None of this was outright new for RPGs, in that it's not hard to point to at least similar cases of smart writing and intelligent plotting - being able to talk the villain of Fallout out of his evil plan for instance, the looming darkness of Planescape Torment vs the more heroic Baldur's Gate, Knights of the Old Republic 2 acting as a dark mirror of the first game. The list could go on.
Dragon Age's prominence did two key things, though. It proved that a hardcore, older-fashioned game could still find a devoted audience (even if BioWare itself didn't stick around, and indeed increasingly moved towards the existing mainstream rather than trying to bring it into the fold), and it established a new baseline for the genre in much the same way as the original Baldur's Gate back in 1998. It made more people care about the genre again, as well as set up some of the rules that the RPGs that came later have greatly benefited from - not least escaping from the mechanical shadow of D&D, showing that original settings can capture the world's imagination, and making real player choice an expectation rather than simply an option.

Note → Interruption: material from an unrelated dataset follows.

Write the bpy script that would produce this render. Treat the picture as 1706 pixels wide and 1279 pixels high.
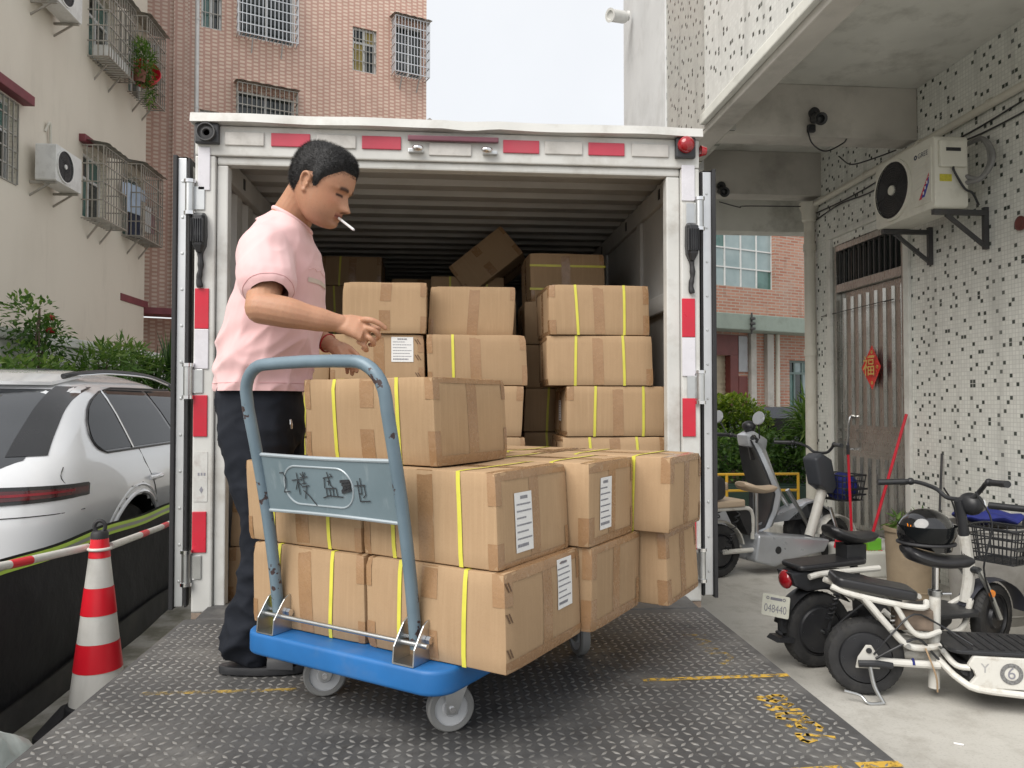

Who knows. Maybe this is just part of a glorious cycle, and in another ten years, BioWare will get nostalgic and give going back to their roots another try. Over EA's dead body, probably. Still, the recent success of RPG Kickstarters has shown that there's definitely still a market and pent-up demand for games that graduated from the old-school, so never say never. Unless you're still holding out for Jade Empire 2, of course. That one's still looking pretty darn unlikely.